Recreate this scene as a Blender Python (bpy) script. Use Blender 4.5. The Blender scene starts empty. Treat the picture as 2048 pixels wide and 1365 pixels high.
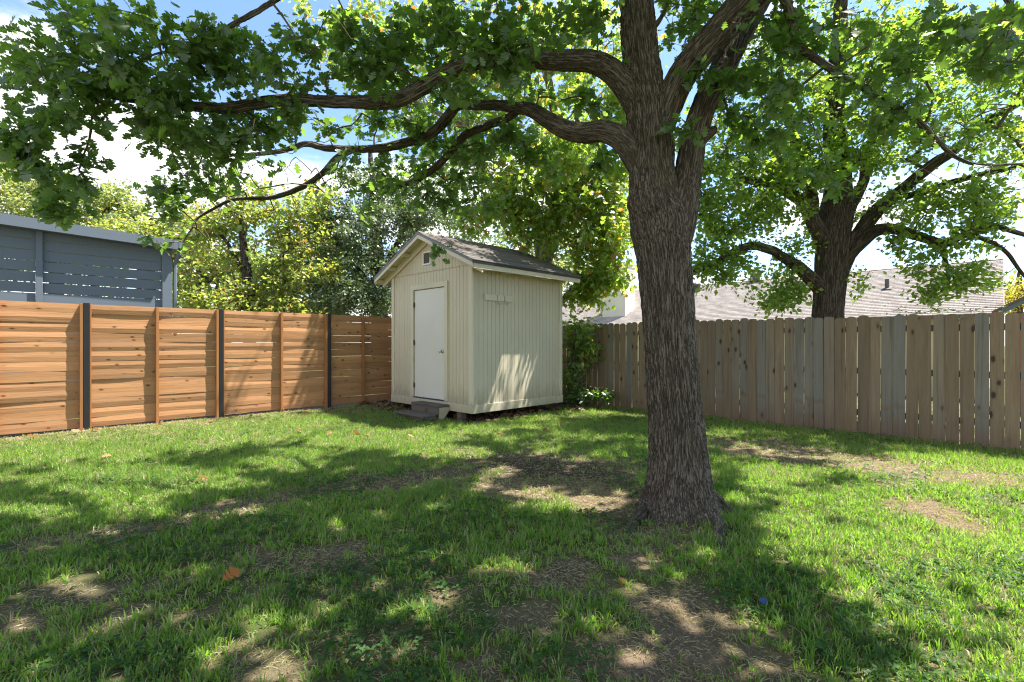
import bpy, math
import numpy as np
from mathutils import Vector

# ------------------------------------------------------------------ camera, sky, sun, exposure
F, CX, HY, EYE = 980.0, 1024.0, 688.0, 1.36        # focal length and horizon of the photograph (2048 px wide), eye height
scene = bpy.context.scene
C = scene.collection
cam_d = bpy.data.cameras.new('camera')
cam_d.sensor_width = 36.0
cam_d.lens = F / 2048.0 * 36.0
cam_d.shift_y = (HY - 682.5) / 2048.0
cam_d.clip_end = 2000
cam_d.clip_start = 0.05
cam = bpy.data.objects.new('camera', cam_d)
cam.location = (0, 0, EYE)
cam.rotation_euler = (math.radians(90), 0, 0)
C.objects.link(cam)
scene.camera = cam

TO_SUN = Vector((2.0, 0.587, 4.75)).normalized()
EL = math.asin(TO_SUN.z)
ROT = math.atan2(TO_SUN.x, TO_SUN.y)
SUN_STRENGTH = 5.0
SKY_STRENGTH = 0.062
EXPOSURE = 1.85
scene.view_settings.view_transform = 'Standard'
scene.view_settings.look = 'None'
scene.view_settings.exposure = EXPOSURE
scene.view_settings.gamma = 1.0
scene.view_settings.use_curve_mapping = False
scene.render.engine = 'CYCLES'
scene.cycles.use_denoising = True
scene.cycles.denoising_prefilter = 'NONE'
scene.cycles.use_adaptive_sampling = False
scene.cycles.pixel_filter_type = 'BLACKMAN_HARRIS'
scene.cycles.filter_width = 1.15
scene.cycles.max_bounces = 8
scene.cycles.diffuse_bounces = 4
scene.cycles.transmission_bounces = 5
scene.cycles.glossy_bounces = 2
scene.cycles.transparent_max_bounces = 4
scene.cycles.sample_clamp_indirect = 6.0

sun_d = bpy.data.lights.new('sun', 'SUN')
sun_d.energy = SUN_STRENGTH
sun_d.angle = math.radians(0.53)
sun_d.color = (1.0, 0.94, 0.84)
sun = bpy.data.objects.new('sun', sun_d)
sun.rotation_euler = TO_SUN.to_track_quat('Z', 'Y').to_euler()
sun.location = (4, 2, 12)
C.objects.link(sun)


# ------------------------------------------------------------------ node helpers
class NT:
    def __init__(self, tree):
        self.t = tree
        self.t.nodes.clear()

    def n(self, kind, ins=None, **props):
        nd = self.t.nodes.new(kind)
        for k, v in props.items():
            setattr(nd, k, v)
        for k, v in (ins or {}).items():
            s = nd.inputs[k]
            if isinstance(v, bpy.types.NodeSocket):
                self.t.links.new(v, s)
            elif isinstance(v, bpy.types.Node):
                self.t.links.new(v.outputs[0], s)
            else:
                s.default_value = v
        return nd

    def math(self, op, a, b=0.0, clamp=False):
        return self.n('ShaderNodeMath', {0: a, 1: b}, operation=op, use_clamp=clamp).outputs[0]

    def mix(self, fac, a, b, blend='MIX'):
        nd = self.n('ShaderNodeMix', {}, data_type='RGBA', blend_type=blend)
        for s, v in ((nd.inputs[0], fac), (nd.inputs[6], a), (nd.inputs[7], b)):
            if isinstance(v, bpy.types.NodeSocket):
                self.t.links.new(v, s)
            else:
                s.default_value = (*v, 1) if isinstance(v, tuple) and len(v) == 3 else v
        return nd.outputs[2]

    def ramp(self, fac, stops, interp='LINEAR'):
        nd = self.n('ShaderNodeValToRGB', {0: fac})
        r = nd.color_ramp
        r.interpolation = interp
        while len(r.elements) < len(stops):
            r.elements.new(0.5)
        for e, (p, c) in zip(r.elements, stops):
            e.position = p
            e.color = (*c, 1) if len(c) == 3 else c
        return nd.outputs[0]

    def smooth(self, x, lo, hi):
        return self.n('ShaderNodeMapRange', {0: x, 1: lo, 2: hi}, interpolation_type='SMOOTHSTEP').outputs[0]

    def noise(self, vec, scale, detail=3.0, rough=0.55, dist=0.0, dim='3D'):
        return self.n('ShaderNodeTexNoise', {'Vector': vec, 'Scale': scale, 'Detail': detail, 'Roughness': rough, 'Distortion': dist}, noise_dimensions=dim)

    def mapping(self, vec, scale=(1, 1, 1), loc=(0, 0, 0), rot=(0, 0, 0)):
        return self.n('ShaderNodeMapping', {'Vector': vec, 'Scale': scale, 'Location': loc, 'Rotation': rot}).outputs[0]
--
→ PROMPT
Repeat the data exactly, excluding the pictures.

→ THE COMPLETED TASK
Recreate this scene as a Blender Python (bpy) script. Use Blender 4.5. The Blender scene starts empty. Treat the picture as 2048 pixels wide and 1365 pixels high.
import bpy, math
import numpy as np
from mathutils import Vector

# ------------------------------------------------------------------ camera, sky, sun, exposure
F, CX, HY, EYE = 980.0, 1024.0, 688.0, 1.36        # focal length and horizon of the photograph (2048 px wide), eye height
scene = bpy.context.scene
C = scene.collection
cam_d = bpy.data.cameras.new('camera')
cam_d.sensor_width = 36.0
cam_d.lens = F / 2048.0 * 36.0
cam_d.shift_y = (HY - 682.5) / 2048.0
cam_d.clip_end = 2000
cam_d.clip_start = 0.05
cam = bpy.data.objects.new('camera', cam_d)
cam.location = (0, 0, EYE)
cam.rotation_euler = (math.radians(90), 0, 0)
C.objects.link(cam)
scene.camera = cam

TO_SUN = Vector((2.0, 0.587, 4.75)).normalized()
EL = math.asin(TO_SUN.z)
ROT = math.atan2(TO_SUN.x, TO_SUN.y)
SUN_STRENGTH = 5.0
SKY_STRENGTH = 0.062
EXPOSURE = 1.85
scene.view_settings.view_transform = 'Standard'
scene.view_settings.look = 'None'
scene.view_settings.exposure = EXPOSURE
scene.view_settings.gamma = 1.0
scene.view_settings.use_curve_mapping = False
scene.render.engine = 'CYCLES'
scene.cycles.use_denoising = True
scene.cycles.denoising_prefilter = 'NONE'
scene.cycles.use_adaptive_sampling = False
scene.cycles.pixel_filter_type = 'BLACKMAN_HARRIS'
scene.cycles.filter_width = 1.15
scene.cycles.max_bounces = 8
scene.cycles.diffuse_bounces = 4
scene.cycles.transmission_bounces = 5
scene.cycles.glossy_bounces = 2
scene.cycles.transparent_max_bounces = 4
scene.cycles.sample_clamp_indirect = 6.0

sun_d = bpy.data.lights.new('sun', 'SUN')
sun_d.energy = SUN_STRENGTH
sun_d.angle = math.radians(0.53)
sun_d.color = (1.0, 0.94, 0.84)
sun = bpy.data.objects.new('sun', sun_d)
sun.rotation_euler = TO_SUN.to_track_quat('Z', 'Y').to_euler()
sun.location = (4, 2, 12)
C.objects.link(sun)


# ------------------------------------------------------------------ node helpers
class NT:
    def __init__(self, tree):
        self.t = tree
        self.t.nodes.clear()

    def n(self, kind, ins=None, **props):
        nd = self.t.nodes.new(kind)
        for k, v in props.items():
            setattr(nd, k, v)
        for k, v in (ins or {}).items():
            s = nd.inputs[k]
            if isinstance(v, bpy.types.NodeSocket):
                self.t.links.new(v, s)
            elif isinstance(v, bpy.types.Node):
                self.t.links.new(v.outputs[0], s)
            else:
                s.default_value = v
        return nd

    def math(self, op, a, b=0.0, clamp=False):
        return self.n('ShaderNodeMath', {0: a, 1: b}, operation=op, use_clamp=clamp).outputs[0]

    def mix(self, fac, a, b, blend='MIX'):
        nd = self.n('ShaderNodeMix', {}, data_type='RGBA', blend_type=blend)
        for s, v in ((nd.inputs[0], fac), (nd.inputs[6], a), (nd.inputs[7], b)):
            if isinstance(v, bpy.types.NodeSocket):
                self.t.links.new(v, s)
            else:
                s.default_value = (*v, 1) if isinstance(v, tuple) and len(v) == 3 else v
        return nd.outputs[2]

    def ramp(self, fac, stops, interp='LINEAR'):
        nd = self.n('ShaderNodeValToRGB', {0: fac})
        r = nd.color_ramp
        r.interpolation = interp
        while len(r.elements) < len(stops):
            r.elements.new(0.5)
        for e, (p, c) in zip(r.elements, stops):
            e.position = p
            e.color = (*c, 1) if len(c) == 3 else c
        return nd.outputs[0]

    def smooth(self, x, lo, hi):
        return self.n('ShaderNodeMapRange', {0: x, 1: lo, 2: hi}, interpolation_type='SMOOTHSTEP').outputs[0]

    def noise(self, vec, scale, detail=3.0, rough=0.55, dist=0.0, dim='3D'):
        return self.n('ShaderNodeTexNoise', {'Vector': vec, 'Scale': scale, 'Detail': detail, 'Roughness': rough, 'Distortion': dist}, noise_dimensions=dim)

    def mapping(self, vec, scale=(1, 1, 1), loc=(0, 0, 0), rot=(0, 0, 0)):
        return self.n('ShaderNodeMapping', {'Vector': vec, 'Scale': scale, 'Location': loc, 'Rotation': rot}).outputs[0]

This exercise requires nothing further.